Displacement Sensing for Laser Self-Mixing Interferometry by Amplitude Modulation and Integral Reconstruction

Abstract

To robustly and adaptively reconstruct displacement, we propose the amplitude modulation integral reconstruction method (AM-IRM) for displacement sensing in a self-mixing interferometry (SMI) system. By algebraically multiplying the SMI signal with a high-frequency sinusoidal carrier, the frequency spectrum of the signal is shifted to that of the carrier. This operation overcomes the issue of frequency blurring in low-frequency signals associated with continuous wavelet transform (CWT), enabling the precise extraction of the Doppler frequency of the SMI signal. Furthermore, the synchrosqueezing wavelet transform (SSWT) is utilized to enhance the frequency resolution of the Doppler signal. Our experimental results demonstrate that the proposed method achieves a displacement reconstruction accuracy of 21.1 nm (0.89%).
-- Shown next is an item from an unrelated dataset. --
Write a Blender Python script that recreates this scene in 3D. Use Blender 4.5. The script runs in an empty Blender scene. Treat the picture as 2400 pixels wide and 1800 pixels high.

Additionally, our simulations demonstrated that this method can accurately reconstruct target displacement under the conditions of time-varying optical feedback intensity or a signal-to-noise ratio (SNR) of 0 dB, with a maximum root mean square (RMS) error of 22.2 nm. These results highlight its applicability in real-world environments. This method eliminates the need to manually determine the window length for time–frequency conversion, calculate the parameters of the SMI system, or add additional optical devices, making it easy to implement.